TASK STATEMENT: Copy the listing verbatim, excluding any images found in it.

DATA LINES:
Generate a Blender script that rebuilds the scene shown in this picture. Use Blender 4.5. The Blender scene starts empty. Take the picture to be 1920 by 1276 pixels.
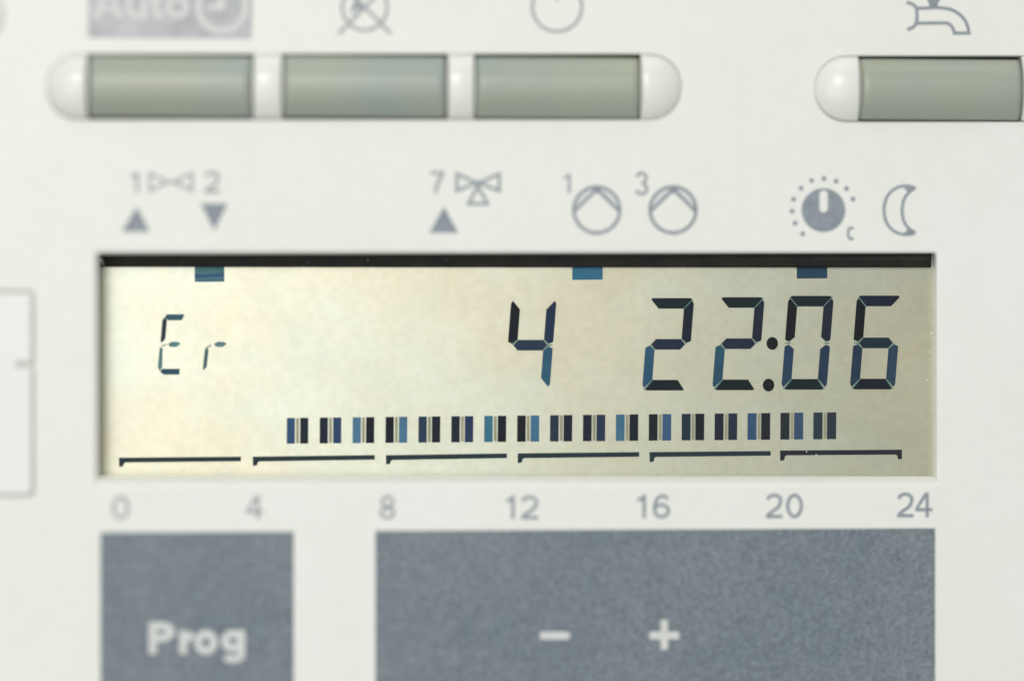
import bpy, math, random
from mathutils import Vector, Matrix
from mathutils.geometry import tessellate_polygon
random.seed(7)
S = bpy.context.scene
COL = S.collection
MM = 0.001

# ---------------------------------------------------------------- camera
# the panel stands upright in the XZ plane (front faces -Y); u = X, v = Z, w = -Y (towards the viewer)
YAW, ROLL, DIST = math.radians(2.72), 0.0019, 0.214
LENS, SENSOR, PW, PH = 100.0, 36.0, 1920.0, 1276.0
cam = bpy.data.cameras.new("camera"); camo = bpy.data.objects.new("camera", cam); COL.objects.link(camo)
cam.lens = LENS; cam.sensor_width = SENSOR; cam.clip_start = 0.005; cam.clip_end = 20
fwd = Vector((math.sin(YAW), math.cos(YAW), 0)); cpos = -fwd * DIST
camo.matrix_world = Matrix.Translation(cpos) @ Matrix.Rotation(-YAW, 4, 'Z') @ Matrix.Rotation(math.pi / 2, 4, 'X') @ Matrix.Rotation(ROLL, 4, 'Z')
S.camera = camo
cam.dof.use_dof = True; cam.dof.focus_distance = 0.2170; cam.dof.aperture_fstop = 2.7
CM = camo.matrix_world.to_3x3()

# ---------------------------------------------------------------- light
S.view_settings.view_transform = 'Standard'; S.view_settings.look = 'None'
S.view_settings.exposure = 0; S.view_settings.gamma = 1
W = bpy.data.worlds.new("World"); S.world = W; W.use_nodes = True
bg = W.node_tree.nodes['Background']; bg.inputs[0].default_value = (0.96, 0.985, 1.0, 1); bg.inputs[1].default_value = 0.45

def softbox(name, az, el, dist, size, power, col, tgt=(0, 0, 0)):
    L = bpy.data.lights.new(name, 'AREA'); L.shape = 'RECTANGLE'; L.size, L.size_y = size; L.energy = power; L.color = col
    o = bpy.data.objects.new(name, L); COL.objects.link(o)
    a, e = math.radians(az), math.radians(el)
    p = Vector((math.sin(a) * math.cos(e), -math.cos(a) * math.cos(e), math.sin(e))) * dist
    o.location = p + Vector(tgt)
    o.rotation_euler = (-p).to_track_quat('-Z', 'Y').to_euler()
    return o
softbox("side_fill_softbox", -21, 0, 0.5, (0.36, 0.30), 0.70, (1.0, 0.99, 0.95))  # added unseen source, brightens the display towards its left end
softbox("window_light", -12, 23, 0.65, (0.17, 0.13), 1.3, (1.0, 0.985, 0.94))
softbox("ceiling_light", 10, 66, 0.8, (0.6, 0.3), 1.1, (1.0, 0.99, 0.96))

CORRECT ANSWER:
Generate a Blender script that rebuilds the scene shown in this picture. Use Blender 4.5. The Blender scene starts empty. Take the picture to be 1920 by 1276 pixels.
import bpy, math, random
from mathutils import Vector, Matrix
from mathutils.geometry import tessellate_polygon
random.seed(7)
S = bpy.context.scene
COL = S.collection
MM = 0.001

# ---------------------------------------------------------------- camera
# the panel stands upright in the XZ plane (front faces -Y); u = X, v = Z, w = -Y (towards the viewer)
YAW, ROLL, DIST = math.radians(2.72), 0.0019, 0.214
LENS, SENSOR, PW, PH = 100.0, 36.0, 1920.0, 1276.0
cam = bpy.data.cameras.new("camera"); camo = bpy.data.objects.new("camera", cam); COL.objects.link(camo)
cam.lens = LENS; cam.sensor_width = SENSOR; cam.clip_start = 0.005; cam.clip_end = 20
fwd = Vector((math.sin(YAW), math.cos(YAW), 0)); cpos = -fwd * DIST
camo.matrix_world = Matrix.Translation(cpos) @ Matrix.Rotation(-YAW, 4, 'Z') @ Matrix.Rotation(math.pi / 2, 4, 'X') @ Matrix.Rotation(ROLL, 4, 'Z')
S.camera = camo
cam.dof.use_dof = True; cam.dof.focus_distance = 0.2170; cam.dof.aperture_fstop = 2.7
CM = camo.matrix_world.to_3x3()

# ---------------------------------------------------------------- light
S.view_settings.view_transform = 'Standard'; S.view_settings.look = 'None'
S.view_settings.exposure = 0; S.view_settings.gamma = 1
W = bpy.data.worlds.new("World"); S.world = W; W.use_nodes = True
bg = W.node_tree.nodes['Background']; bg.inputs[0].default_value = (0.96, 0.985, 1.0, 1); bg.inputs[1].default_value = 0.45

def softbox(name, az, el, dist, size, power, col, tgt=(0, 0, 0)):
    L = bpy.data.lights.new(name, 'AREA'); L.shape = 'RECTANGLE'; L.size, L.size_y = size; L.energy = power; L.color = col
    o = bpy.data.objects.new(name, L); COL.objects.link(o)
    a, e = math.radians(az), math.radians(el)
    p = Vector((math.sin(a) * math.cos(e), -math.cos(a) * math.cos(e), math.sin(e))) * dist
    o.location = p + Vector(tgt)
    o.rotation_euler = (-p).to_track_quat('-Z', 'Y').to_euler()
    return o
softbox("side_fill_softbox", -21, 0, 0.5, (0.36, 0.30), 0.70, (1.0, 0.99, 0.95))  # added unseen source, brightens the display towards its left end
softbox("window_light", -12, 23, 0.65, (0.17, 0.13), 1.3, (1.0, 0.985, 0.94))
softbox("ceiling_light", 10, 66, 0.8, (0.6, 0.3), 1.1, (1.0, 0.99, 0.96))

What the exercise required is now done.